EXERCISE INSTRUCTIONS =>
Will you give every entry again exactly as it stands?

Items from a data source:
________________________

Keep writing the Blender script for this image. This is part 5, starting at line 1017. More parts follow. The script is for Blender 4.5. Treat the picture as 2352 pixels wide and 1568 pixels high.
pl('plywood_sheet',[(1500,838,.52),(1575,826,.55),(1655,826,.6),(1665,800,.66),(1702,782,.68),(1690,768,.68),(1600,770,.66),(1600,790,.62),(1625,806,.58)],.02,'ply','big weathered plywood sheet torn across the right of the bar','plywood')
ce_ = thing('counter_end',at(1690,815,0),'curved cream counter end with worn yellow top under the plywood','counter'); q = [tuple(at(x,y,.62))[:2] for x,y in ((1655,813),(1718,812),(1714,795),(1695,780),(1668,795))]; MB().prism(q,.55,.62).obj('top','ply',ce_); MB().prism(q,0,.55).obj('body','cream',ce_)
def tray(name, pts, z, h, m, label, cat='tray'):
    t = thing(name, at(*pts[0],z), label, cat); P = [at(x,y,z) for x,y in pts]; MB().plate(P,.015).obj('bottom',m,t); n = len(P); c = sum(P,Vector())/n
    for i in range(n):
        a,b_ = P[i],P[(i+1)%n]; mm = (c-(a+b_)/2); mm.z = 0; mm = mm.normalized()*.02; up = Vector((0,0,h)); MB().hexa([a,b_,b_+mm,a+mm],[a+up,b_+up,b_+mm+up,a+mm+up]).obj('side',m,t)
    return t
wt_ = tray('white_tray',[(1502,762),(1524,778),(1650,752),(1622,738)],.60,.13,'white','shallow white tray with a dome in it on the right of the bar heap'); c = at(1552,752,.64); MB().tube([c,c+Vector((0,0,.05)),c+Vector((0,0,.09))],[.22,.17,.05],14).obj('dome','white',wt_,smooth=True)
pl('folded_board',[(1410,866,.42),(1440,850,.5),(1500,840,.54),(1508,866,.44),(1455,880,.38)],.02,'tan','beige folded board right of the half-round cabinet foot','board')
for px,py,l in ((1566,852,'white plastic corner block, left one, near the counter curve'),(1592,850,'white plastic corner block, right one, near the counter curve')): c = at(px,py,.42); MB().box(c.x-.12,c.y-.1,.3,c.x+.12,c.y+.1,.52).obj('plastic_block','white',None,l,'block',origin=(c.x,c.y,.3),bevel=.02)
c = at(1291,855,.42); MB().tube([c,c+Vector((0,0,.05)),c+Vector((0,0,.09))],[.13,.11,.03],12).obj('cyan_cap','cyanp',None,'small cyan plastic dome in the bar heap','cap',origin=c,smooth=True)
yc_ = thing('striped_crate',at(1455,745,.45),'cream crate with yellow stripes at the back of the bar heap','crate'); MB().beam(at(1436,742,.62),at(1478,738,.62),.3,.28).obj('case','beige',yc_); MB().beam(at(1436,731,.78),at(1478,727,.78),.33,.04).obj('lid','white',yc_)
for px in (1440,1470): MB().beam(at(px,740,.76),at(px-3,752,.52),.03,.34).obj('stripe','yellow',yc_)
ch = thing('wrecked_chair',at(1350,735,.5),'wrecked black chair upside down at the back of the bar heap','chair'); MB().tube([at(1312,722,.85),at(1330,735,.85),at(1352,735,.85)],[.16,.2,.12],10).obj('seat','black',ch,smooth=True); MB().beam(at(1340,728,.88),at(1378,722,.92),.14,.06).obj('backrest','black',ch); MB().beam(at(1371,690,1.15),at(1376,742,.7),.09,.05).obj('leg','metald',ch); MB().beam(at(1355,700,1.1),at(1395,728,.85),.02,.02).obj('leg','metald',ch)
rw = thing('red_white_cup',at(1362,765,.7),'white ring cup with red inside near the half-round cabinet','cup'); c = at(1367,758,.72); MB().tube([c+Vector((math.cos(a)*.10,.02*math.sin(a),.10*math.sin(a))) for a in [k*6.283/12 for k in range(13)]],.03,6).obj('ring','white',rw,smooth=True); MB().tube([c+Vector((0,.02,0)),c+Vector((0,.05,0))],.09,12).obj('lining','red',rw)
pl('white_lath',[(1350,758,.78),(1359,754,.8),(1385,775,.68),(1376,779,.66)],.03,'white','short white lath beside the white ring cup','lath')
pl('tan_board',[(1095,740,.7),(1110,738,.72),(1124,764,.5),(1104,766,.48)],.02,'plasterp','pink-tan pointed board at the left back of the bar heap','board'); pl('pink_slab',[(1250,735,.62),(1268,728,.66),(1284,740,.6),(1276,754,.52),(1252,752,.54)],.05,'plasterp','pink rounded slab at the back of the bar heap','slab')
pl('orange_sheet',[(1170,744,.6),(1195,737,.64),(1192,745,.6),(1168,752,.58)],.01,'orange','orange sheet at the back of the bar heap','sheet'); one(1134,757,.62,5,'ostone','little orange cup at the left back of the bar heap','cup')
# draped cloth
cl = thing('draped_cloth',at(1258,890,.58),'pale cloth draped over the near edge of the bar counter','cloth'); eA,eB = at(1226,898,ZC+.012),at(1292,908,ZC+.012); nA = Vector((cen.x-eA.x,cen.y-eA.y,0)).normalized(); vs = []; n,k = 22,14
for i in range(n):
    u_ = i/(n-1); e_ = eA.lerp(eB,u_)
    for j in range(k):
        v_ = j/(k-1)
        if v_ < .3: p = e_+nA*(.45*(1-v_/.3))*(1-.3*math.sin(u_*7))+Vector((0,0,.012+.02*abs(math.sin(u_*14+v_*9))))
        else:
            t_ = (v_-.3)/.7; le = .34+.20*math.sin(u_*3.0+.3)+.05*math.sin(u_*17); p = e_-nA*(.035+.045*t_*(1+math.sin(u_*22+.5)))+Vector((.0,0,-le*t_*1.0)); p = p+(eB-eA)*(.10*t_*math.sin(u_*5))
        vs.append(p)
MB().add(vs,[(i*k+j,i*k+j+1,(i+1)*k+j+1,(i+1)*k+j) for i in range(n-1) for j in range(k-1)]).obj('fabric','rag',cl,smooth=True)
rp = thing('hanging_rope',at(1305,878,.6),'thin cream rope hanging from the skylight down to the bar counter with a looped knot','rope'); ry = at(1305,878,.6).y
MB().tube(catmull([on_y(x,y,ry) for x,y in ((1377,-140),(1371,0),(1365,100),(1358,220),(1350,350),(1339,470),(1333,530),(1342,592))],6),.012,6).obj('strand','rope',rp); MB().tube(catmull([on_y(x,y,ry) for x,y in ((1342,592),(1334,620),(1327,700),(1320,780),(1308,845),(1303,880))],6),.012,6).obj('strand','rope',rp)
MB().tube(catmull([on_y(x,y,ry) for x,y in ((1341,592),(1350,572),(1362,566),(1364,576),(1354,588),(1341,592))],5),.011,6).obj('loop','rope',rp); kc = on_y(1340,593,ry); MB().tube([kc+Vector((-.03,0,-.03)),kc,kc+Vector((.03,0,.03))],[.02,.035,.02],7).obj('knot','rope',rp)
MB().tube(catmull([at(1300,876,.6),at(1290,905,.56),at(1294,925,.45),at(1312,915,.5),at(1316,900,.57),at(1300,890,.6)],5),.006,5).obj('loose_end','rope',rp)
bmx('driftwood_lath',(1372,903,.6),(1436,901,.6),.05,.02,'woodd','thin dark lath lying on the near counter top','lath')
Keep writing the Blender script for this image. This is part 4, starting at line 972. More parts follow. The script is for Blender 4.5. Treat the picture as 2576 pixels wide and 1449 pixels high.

________________________

ANSWER BELOW =>
Keep writing the Blender script for this image. This is part 5, starting at line 1017. More parts follow. The script is for Blender 4.5. Treat the picture as 2352 pixels wide and 1568 pixels high.
pl('plywood_sheet',[(1500,838,.52),(1575,826,.55),(1655,826,.6),(1665,800,.66),(1702,782,.68),(1690,768,.68),(1600,770,.66),(1600,790,.62),(1625,806,.58)],.02,'ply','big weathered plywood sheet torn across the right of the bar','plywood')
ce_ = thing('counter_end',at(1690,815,0),'curved cream counter end with worn yellow top under the plywood','counter'); q = [tuple(at(x,y,.62))[:2] for x,y in ((1655,813),(1718,812),(1714,795),(1695,780),(1668,795))]; MB().prism(q,.55,.62).obj('top','ply',ce_); MB().prism(q,0,.55).obj('body','cream',ce_)
def tray(name, pts, z, h, m, label, cat='tray'):
    t = thing(name, at(*pts[0],z), label, cat); P = [at(x,y,z) for x,y in pts]; MB().plate(P,.015).obj('bottom',m,t); n = len(P); c = sum(P,Vector())/n
    for i in range(n):
        a,b_ = P[i],P[(i+1)%n]; mm = (c-(a+b_)/2); mm.z = 0; mm = mm.normalized()*.02; up = Vector((0,0,h)); MB().hexa([a,b_,b_+mm,a+mm],[a+up,b_+up,b_+mm+up,a+mm+up]).obj('side',m,t)
    return t
wt_ = tray('white_tray',[(1502,762),(1524,778),(1650,752),(1622,738)],.60,.13,'white','shallow white tray with a dome in it on the right of the bar heap'); c = at(1552,752,.64); MB().tube([c,c+Vector((0,0,.05)),c+Vector((0,0,.09))],[.22,.17,.05],14).obj('dome','white',wt_,smooth=True)
pl('folded_board',[(1410,866,.42),(1440,850,.5),(1500,840,.54),(1508,866,.44),(1455,880,.38)],.02,'tan','beige folded board right of the half-round cabinet foot','board')
for px,py,l in ((1566,852,'white plastic corner block, left one, near the counter curve'),(1592,850,'white plastic corner block, right one, near the counter curve')): c = at(px,py,.42); MB().box(c.x-.12,c.y-.1,.3,c.x+.12,c.y+.1,.52).obj('plastic_block','white',None,l,'block',origin=(c.x,c.y,.3),bevel=.02)
c = at(1291,855,.42); MB().tube([c,c+Vector((0,0,.05)),c+Vector((0,0,.09))],[.13,.11,.03],12).obj('cyan_cap','cyanp',None,'small cyan plastic dome in the bar heap','cap',origin=c,smooth=True)
yc_ = thing('striped_crate',at(1455,745,.45),'cream crate with yellow stripes at the back of the bar heap','crate'); MB().beam(at(1436,742,.62),at(1478,738,.62),.3,.28).obj('case','beige',yc_); MB().beam(at(1436,731,.78),at(1478,727,.78),.33,.04).obj('lid','white',yc_)
for px in (1440,1470): MB().beam(at(px,740,.76),at(px-3,752,.52),.03,.34).obj('stripe','yellow',yc_)
ch = thing('wrecked_chair',at(1350,735,.5),'wrecked black chair upside down at the back of the bar heap','chair'); MB().tube([at(1312,722,.85),at(1330,735,.85),at(1352,735,.85)],[.16,.2,.12],10).obj('seat','black',ch,smooth=True); MB().beam(at(1340,728,.88),at(1378,722,.92),.14,.06).obj('backrest','black',ch); MB().beam(at(1371,690,1.15),at(1376,742,.7),.09,.05).obj('leg','metald',ch); MB().beam(at(1355,700,1.1),at(1395,728,.85),.02,.02).obj('leg','metald',ch)
rw = thing('red_white_cup',at(1362,765,.7),'white ring cup with red inside near the half-round cabinet','cup'); c = at(1367,758,.72); MB().tube([c+Vector((math.cos(a)*.10,.02*math.sin(a),.10*math.sin(a))) for a in [k*6.283/12 for k in range(13)]],.03,6).obj('ring','white',rw,smooth=True); MB().tube([c+Vector((0,.02,0)),c+Vector((0,.05,0))],.09,12).obj('lining','red',rw)
pl('white_lath',[(1350,758,.78),(1359,754,.8),(1385,775,.68),(1376,779,.66)],.03,'white','short white lath beside the white ring cup','lath')
pl('tan_board',[(1095,740,.7),(1110,738,.72),(1124,764,.5),(1104,766,.48)],.02,'plasterp','pink-tan pointed board at the left back of the bar heap','board'); pl('pink_slab',[(1250,735,.62),(1268,728,.66),(1284,740,.6),(1276,754,.52),(1252,752,.54)],.05,'plasterp','pink rounded slab at the back of the bar heap','slab')
pl('orange_sheet',[(1170,744,.6),(1195,737,.64),(1192,745,.6),(1168,752,.58)],.01,'orange','orange sheet at the back of the bar heap','sheet'); one(1134,757,.62,5,'ostone','little orange cup at the left back of the bar heap','cup')
# draped cloth
cl = thing('draped_cloth',at(1258,890,.58),'pale cloth draped over the near edge of the bar counter','cloth'); eA,eB = at(1226,898,ZC+.012),at(1292,908,ZC+.012); nA = Vector((cen.x-eA.x,cen.y-eA.y,0)).normalized(); vs = []; n,k = 22,14
for i in range(n):
    u_ = i/(n-1); e_ = eA.lerp(eB,u_)
    for j in range(k):
        v_ = j/(k-1)
        if v_ < .3: p = e_+nA*(.45*(1-v_/.3))*(1-.3*math.sin(u_*7))+Vector((0,0,.012+.02*abs(math.sin(u_*14+v_*9))))
        else:
            t_ = (v_-.3)/.7; le = .34+.20*math.sin(u_*3.0+.3)+.05*math.sin(u_*17); p = e_-nA*(.035+.045*t_*(1+math.sin(u_*22+.5)))+Vector((.0,0,-le*t_*1.0)); p = p+(eB-eA)*(.10*t_*math.sin(u_*5))
        vs.append(p)
MB().add(vs,[(i*k+j,i*k+j+1,(i+1)*k+j+1,(i+1)*k+j) for i in range(n-1) for j in range(k-1)]).obj('fabric','rag',cl,smooth=True)
rp = thing('hanging_rope',at(1305,878,.6),'thin cream rope hanging from the skylight down to the bar counter with a looped knot','rope'); ry = at(1305,878,.6).y
MB().tube(catmull([on_y(x,y,ry) for x,y in ((1377,-140),(1371,0),(1365,100),(1358,220),(1350,350),(1339,470),(1333,530),(1342,592))],6),.012,6).obj('strand','rope',rp); MB().tube(catmull([on_y(x,y,ry) for x,y in ((1342,592),(1334,620),(1327,700),(1320,780),(1308,845),(1303,880))],6),.012,6).obj('strand','rope',rp)
MB().tube(catmull([on_y(x,y,ry) for x,y in ((1341,592),(1350,572),(1362,566),(1364,576),(1354,588),(1341,592))],5),.011,6).obj('loop','rope',rp); kc = on_y(1340,593,ry); MB().tube([kc+Vector((-.03,0,-.03)),kc,kc+Vector((.03,0,.03))],[.02,.035,.02],7).obj('knot','rope',rp)
MB().tube(catmull([at(1300,876,.6),at(1290,905,.56),at(1294,925,.45),at(1312,915,.5),at(1316,900,.57),at(1300,890,.6)],5),.006,5).obj('loose_end','rope',rp)
bmx('driftwood_lath',(1372,903,.6),(1436,901,.6),.05,.02,'woodd','thin dark lath lying on the near counter top','lath')
Keep writing the Blender script for this image. This is part 4, starting at line 972. More parts follow. The script is for Blender 4.5. Treat the picture as 2576 pixels wide and 1449 pixels high.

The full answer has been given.